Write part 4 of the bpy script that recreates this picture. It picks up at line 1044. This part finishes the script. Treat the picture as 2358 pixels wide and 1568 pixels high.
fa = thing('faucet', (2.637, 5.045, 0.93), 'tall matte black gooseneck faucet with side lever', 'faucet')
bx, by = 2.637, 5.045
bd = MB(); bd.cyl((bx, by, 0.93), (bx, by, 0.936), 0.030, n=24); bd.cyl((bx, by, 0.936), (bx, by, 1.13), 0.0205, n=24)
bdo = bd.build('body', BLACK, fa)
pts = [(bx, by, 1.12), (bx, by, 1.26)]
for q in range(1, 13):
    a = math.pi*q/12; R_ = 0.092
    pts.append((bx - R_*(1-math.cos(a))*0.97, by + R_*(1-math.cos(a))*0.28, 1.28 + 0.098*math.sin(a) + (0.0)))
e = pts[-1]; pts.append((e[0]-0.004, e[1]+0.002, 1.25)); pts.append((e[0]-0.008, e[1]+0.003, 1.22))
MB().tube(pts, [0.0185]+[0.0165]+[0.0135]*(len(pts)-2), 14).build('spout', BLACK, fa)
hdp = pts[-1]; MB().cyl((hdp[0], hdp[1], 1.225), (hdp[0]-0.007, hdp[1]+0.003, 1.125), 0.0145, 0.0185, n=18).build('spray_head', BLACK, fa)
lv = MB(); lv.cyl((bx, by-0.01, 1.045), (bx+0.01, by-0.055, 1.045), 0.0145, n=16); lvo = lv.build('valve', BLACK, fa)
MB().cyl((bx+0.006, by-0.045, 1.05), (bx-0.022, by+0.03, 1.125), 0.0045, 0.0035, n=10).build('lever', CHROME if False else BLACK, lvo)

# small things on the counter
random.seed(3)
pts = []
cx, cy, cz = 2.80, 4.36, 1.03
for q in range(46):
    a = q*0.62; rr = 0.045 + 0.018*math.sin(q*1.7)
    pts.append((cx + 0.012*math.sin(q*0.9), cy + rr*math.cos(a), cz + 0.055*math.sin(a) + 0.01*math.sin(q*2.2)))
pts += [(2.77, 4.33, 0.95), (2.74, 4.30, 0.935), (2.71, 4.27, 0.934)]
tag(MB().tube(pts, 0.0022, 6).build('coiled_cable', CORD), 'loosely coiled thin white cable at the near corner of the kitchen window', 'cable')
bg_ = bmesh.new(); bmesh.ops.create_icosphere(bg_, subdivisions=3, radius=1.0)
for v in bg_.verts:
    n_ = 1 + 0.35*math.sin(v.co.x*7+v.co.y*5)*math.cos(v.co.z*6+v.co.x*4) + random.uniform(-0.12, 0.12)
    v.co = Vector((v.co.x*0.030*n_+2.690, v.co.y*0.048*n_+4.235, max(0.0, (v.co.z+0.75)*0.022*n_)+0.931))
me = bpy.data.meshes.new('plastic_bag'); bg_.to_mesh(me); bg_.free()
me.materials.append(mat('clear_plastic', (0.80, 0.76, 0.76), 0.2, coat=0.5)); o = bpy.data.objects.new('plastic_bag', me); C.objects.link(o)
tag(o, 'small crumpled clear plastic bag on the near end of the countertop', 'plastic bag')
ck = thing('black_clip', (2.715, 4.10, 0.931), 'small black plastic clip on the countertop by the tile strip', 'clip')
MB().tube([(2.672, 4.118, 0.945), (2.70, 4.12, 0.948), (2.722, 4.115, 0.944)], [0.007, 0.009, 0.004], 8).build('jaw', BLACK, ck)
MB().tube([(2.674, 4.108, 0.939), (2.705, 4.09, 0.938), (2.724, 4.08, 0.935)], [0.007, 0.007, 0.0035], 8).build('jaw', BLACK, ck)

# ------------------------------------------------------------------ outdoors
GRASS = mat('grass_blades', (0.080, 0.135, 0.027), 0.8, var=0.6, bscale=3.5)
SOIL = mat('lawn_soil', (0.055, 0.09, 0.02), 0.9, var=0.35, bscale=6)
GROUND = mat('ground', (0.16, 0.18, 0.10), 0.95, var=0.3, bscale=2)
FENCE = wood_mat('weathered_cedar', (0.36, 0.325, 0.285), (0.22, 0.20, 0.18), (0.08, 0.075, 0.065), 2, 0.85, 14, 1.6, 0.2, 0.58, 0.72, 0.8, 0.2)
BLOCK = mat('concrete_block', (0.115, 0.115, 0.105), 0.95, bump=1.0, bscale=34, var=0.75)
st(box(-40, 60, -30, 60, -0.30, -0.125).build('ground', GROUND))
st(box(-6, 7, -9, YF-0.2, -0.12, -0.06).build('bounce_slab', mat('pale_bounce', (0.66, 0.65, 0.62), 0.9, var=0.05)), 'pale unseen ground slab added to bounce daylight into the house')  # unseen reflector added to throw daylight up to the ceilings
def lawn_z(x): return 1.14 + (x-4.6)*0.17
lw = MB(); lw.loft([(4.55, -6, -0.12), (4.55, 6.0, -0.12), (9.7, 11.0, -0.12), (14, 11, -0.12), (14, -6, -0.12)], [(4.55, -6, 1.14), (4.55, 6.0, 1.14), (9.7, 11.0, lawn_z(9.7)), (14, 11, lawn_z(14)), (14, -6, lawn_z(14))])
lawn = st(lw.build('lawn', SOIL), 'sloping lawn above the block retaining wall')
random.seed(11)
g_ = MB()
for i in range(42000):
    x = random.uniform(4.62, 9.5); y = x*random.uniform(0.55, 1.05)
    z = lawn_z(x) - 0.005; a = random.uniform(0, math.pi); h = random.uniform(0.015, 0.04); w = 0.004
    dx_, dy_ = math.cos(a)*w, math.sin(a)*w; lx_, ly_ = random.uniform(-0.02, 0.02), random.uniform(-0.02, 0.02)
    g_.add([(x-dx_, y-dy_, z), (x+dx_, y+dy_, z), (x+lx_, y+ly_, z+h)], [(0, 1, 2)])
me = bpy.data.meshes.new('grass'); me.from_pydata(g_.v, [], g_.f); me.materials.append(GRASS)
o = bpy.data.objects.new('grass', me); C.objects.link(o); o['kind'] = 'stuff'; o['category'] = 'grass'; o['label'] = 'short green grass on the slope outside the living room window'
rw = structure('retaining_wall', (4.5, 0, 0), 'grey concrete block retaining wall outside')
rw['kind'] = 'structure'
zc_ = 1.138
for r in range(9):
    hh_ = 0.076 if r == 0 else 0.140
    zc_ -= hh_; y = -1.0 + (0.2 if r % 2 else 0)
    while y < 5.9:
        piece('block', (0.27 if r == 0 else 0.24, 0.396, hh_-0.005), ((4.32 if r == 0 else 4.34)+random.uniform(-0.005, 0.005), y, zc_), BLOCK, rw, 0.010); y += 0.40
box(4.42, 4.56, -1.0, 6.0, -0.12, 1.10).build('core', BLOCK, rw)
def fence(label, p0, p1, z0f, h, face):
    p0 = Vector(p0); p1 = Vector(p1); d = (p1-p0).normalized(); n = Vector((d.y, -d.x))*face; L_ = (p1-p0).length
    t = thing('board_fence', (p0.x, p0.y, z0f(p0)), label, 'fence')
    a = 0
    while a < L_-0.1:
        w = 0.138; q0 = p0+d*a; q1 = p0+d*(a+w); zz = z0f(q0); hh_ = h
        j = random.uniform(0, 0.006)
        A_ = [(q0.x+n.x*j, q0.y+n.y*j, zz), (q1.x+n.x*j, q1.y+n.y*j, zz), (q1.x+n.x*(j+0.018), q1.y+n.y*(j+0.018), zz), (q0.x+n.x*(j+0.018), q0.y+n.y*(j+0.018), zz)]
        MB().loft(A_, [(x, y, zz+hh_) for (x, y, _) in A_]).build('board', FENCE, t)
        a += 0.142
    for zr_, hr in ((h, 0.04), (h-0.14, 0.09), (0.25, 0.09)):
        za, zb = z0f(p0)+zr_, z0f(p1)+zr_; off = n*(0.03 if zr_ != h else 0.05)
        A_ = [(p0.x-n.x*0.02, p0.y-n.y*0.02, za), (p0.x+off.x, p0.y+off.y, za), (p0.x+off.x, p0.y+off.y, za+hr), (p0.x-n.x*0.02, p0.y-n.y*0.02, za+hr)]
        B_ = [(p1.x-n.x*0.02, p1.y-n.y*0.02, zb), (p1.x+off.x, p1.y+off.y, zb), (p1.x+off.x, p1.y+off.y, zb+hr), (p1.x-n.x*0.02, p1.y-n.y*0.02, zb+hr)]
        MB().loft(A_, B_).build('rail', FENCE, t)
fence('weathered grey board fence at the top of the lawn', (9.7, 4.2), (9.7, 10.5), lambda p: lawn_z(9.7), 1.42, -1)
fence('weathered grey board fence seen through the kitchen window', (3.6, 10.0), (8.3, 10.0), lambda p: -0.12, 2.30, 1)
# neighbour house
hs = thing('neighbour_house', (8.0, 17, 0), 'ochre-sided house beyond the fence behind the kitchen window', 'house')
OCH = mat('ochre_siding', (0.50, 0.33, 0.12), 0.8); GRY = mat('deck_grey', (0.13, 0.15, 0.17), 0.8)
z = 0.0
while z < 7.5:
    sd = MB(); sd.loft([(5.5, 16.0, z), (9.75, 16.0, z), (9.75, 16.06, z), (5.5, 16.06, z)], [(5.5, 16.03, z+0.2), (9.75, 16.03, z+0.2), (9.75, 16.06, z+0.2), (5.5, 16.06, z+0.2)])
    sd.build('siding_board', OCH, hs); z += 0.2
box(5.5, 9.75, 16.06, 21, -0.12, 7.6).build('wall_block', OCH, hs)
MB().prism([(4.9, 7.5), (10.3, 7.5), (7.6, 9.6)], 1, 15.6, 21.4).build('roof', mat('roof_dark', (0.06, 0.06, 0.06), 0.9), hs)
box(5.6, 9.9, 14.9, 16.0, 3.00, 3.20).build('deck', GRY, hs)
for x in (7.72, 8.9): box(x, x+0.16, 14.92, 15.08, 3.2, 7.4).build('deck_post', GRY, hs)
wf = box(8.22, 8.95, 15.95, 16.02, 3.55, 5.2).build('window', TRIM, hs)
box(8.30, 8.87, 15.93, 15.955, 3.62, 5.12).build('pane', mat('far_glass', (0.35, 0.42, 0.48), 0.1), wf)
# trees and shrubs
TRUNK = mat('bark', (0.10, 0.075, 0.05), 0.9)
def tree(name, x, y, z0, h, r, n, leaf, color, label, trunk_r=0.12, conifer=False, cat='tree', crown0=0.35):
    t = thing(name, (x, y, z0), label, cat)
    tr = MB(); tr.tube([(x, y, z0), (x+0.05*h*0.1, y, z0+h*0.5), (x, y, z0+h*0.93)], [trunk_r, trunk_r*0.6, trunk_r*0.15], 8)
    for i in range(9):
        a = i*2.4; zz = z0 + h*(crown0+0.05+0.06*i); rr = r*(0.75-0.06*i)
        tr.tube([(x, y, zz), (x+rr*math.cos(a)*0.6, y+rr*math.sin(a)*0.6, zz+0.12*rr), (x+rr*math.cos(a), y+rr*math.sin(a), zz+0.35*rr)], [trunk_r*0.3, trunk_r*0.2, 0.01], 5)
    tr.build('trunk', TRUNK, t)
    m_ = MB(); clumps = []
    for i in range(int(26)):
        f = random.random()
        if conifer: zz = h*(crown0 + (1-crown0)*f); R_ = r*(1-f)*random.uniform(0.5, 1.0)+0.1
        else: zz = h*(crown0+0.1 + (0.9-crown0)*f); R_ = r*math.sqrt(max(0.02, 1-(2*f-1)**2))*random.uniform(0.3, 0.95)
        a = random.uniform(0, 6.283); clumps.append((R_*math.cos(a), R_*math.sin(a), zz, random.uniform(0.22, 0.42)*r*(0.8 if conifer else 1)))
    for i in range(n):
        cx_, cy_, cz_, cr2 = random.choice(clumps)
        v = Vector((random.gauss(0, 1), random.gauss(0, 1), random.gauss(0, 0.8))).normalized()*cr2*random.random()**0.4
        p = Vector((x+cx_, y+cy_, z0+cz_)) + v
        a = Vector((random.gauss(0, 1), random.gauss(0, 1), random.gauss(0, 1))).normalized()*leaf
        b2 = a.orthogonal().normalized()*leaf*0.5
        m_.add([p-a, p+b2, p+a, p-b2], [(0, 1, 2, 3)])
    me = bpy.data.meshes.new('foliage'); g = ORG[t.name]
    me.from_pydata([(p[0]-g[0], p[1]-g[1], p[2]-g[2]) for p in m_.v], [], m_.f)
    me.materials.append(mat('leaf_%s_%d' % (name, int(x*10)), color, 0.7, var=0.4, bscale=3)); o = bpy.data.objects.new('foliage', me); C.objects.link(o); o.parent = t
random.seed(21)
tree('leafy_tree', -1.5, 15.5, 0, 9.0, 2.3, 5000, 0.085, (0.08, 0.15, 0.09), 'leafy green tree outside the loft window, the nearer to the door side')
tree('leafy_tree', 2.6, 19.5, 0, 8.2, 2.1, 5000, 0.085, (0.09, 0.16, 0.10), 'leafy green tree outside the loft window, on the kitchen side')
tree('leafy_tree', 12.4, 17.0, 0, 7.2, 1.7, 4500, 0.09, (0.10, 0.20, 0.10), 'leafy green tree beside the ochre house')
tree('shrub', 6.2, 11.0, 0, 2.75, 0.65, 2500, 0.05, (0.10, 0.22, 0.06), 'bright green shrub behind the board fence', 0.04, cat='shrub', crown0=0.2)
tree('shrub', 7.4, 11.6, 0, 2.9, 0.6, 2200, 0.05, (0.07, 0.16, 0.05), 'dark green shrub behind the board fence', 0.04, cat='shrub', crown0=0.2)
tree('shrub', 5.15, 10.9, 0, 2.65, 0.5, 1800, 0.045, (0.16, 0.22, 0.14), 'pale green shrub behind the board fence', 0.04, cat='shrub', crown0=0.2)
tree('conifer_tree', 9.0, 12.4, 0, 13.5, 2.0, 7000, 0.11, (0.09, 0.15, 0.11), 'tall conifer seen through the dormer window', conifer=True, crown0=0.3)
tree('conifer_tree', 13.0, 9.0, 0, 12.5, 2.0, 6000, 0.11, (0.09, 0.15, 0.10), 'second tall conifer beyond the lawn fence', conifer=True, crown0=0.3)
____
Stated problem — Produce the lines from the top of the listing through the "else BLACK, lvo)" line exactly as they appear, with no additional output.

Exercise response —
Write part 4 of the bpy script that recreates this picture. It picks up at line 1044. This part finishes the script. Treat the picture as 2358 pixels wide and 1568 pixels high.
fa = thing('faucet', (2.637, 5.045, 0.93), 'tall matte black gooseneck faucet with side lever', 'faucet')
bx, by = 2.637, 5.045
bd = MB(); bd.cyl((bx, by, 0.93), (bx, by, 0.936), 0.030, n=24); bd.cyl((bx, by, 0.936), (bx, by, 1.13), 0.0205, n=24)
bdo = bd.build('body', BLACK, fa)
pts = [(bx, by, 1.12), (bx, by, 1.26)]
for q in range(1, 13):
    a = math.pi*q/12; R_ = 0.092
    pts.append((bx - R_*(1-math.cos(a))*0.97, by + R_*(1-math.cos(a))*0.28, 1.28 + 0.098*math.sin(a) + (0.0)))
e = pts[-1]; pts.append((e[0]-0.004, e[1]+0.002, 1.25)); pts.append((e[0]-0.008, e[1]+0.003, 1.22))
MB().tube(pts, [0.0185]+[0.0165]+[0.0135]*(len(pts)-2), 14).build('spout', BLACK, fa)
hdp = pts[-1]; MB().cyl((hdp[0], hdp[1], 1.225), (hdp[0]-0.007, hdp[1]+0.003, 1.125), 0.0145, 0.0185, n=18).build('spray_head', BLACK, fa)
lv = MB(); lv.cyl((bx, by-0.01, 1.045), (bx+0.01, by-0.055, 1.045), 0.0145, n=16); lvo = lv.build('valve', BLACK, fa)
MB().cyl((bx+0.006, by-0.045, 1.05), (bx-0.022, by+0.03, 1.125), 0.0045, 0.0035, n=10).build('lever', CHROME if False else BLACK, lvo)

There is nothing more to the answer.